Crime + Punishment
Director:  Stephen Maing.
Watched on:  Hulu.
Rating:  3.5/5. 

 

You can tell that director Stephen Maing has studied his Serpico, The Conversation, and Prince of the City, those great fictional films from the ‘70s and early ‘80s that seethe with atmospheres of graft, corruption, menace, and surveillance; the sinister forces conspiring against lone heroes, the whistleblower, the watcher, the listener. I’ll remember Maing’s extremely well-made Crime + Punishment more for this authentic conjuring of those superior films than I will for the story he tells. Not so much because the story isn’t worth telling, but because he keeps telling it over and over.

The movie’s main flaw is repetition, and maybe a bit too much self-indulgence in the area of transitional pauses, those moments that most documentaries fail to register, when characters (and viewers) need to catch their breath or reflect on the story’s developments. There are also the unnecessary drone flyovers of New York precincts. These shots announce the film’s big budget, but little else. Maing clearly loves these interstitial segues. But they often suggest more of an indulgence on his part than a necessary element in the narrative flow.

He also enjoys filming drivers in their cars, framing close-ups of their hands and rearview mirrors and darting eyes, while they talk in voice-over or aloud to the ride-along cameraman. And he relies a lot on hidden microphone audio, which gives the film a sense of low-grade danger. But as audacious and revealing much of it is, it’s also excessive, a little too pleased with itself. I think Maing could have cut his 112 minute movie down to 90 minutes, and it would have been even more absorbing.
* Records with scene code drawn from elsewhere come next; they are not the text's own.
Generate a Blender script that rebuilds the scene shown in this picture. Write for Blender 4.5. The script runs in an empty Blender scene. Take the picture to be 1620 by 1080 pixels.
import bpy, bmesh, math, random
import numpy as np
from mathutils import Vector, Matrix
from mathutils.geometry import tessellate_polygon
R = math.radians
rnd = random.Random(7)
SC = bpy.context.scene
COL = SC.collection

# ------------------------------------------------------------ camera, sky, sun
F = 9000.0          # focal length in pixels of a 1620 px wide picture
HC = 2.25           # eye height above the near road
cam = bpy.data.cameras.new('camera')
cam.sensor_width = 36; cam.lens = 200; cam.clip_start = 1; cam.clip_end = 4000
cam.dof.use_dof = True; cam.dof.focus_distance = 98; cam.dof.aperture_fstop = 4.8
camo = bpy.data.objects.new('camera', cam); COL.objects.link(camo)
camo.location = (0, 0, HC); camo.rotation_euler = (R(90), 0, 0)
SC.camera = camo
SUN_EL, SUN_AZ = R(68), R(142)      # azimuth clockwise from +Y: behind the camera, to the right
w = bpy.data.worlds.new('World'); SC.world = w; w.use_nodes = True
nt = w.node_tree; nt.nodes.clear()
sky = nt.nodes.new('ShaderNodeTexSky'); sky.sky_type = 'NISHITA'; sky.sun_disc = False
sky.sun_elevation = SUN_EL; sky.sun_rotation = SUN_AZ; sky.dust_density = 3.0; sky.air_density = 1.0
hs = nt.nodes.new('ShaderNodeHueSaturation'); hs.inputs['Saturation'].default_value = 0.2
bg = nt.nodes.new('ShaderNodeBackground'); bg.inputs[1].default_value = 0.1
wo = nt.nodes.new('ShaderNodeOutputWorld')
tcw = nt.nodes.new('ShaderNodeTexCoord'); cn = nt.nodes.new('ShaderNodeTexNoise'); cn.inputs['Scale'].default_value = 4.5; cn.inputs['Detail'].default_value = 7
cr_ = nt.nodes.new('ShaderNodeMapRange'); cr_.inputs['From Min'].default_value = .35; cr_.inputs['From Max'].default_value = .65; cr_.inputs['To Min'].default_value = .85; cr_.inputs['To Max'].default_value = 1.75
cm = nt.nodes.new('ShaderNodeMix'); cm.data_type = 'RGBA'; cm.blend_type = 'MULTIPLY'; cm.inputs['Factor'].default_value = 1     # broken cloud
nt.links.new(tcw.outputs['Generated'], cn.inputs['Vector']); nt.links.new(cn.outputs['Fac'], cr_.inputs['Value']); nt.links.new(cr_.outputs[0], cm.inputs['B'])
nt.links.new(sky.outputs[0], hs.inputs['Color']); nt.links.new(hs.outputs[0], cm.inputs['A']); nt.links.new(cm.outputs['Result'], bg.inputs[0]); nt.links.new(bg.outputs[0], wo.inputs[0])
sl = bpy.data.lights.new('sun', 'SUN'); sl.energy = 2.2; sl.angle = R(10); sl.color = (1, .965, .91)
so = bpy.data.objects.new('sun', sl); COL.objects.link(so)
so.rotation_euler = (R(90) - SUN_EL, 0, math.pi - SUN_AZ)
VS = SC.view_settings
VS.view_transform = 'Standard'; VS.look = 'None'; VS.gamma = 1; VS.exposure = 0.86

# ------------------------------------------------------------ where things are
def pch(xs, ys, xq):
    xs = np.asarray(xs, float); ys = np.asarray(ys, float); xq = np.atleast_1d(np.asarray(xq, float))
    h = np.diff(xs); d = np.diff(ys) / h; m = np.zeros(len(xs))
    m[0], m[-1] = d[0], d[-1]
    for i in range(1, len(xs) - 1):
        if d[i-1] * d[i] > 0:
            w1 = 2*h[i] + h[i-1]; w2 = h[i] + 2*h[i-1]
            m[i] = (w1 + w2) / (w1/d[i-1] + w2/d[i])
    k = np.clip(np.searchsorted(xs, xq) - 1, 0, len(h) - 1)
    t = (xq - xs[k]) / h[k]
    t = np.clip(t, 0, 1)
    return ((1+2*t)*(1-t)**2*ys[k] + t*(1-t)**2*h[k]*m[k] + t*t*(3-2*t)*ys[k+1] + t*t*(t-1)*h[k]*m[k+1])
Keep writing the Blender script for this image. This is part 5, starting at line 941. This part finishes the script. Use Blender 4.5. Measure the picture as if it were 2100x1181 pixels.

Having said all this, Crime + Punishment is still without a doubt a potent film. It tells the story of the NYPD 12, a group of black and Latino cops rebelling against the police department’s supposedly discontinued quota system for arrests and summons, a system that targets citizens of color–often the same ones repeatedly–for either minor or non-existent crimes, forcing them to pay outsized fees to have their cases dismissed. The whistleblowers are ostracized, punished, and denied promotions; while the department and its chiefs and executives, including Mayor Bill de Blasio, publicly claim the department no longer has a quota system.

Maing proves them wrong. Through his hidden microphone and camera footage and his strategy of embedding with targeted cops, he reveals systemic, under-the-radar corruption. It’s powerful stuff, but it loses some of its edge when the same things keep happening again and again. The film’s best character, a crusading and road-tested private investigator, is the most galvanizing presence, and I wondered how the film would have fared had it been mostly about him.

Crime + Punishment is still terrific documentary filmmaking. It’s also a solid piece of journalism that ultimately overcomes its stylistic immoderations.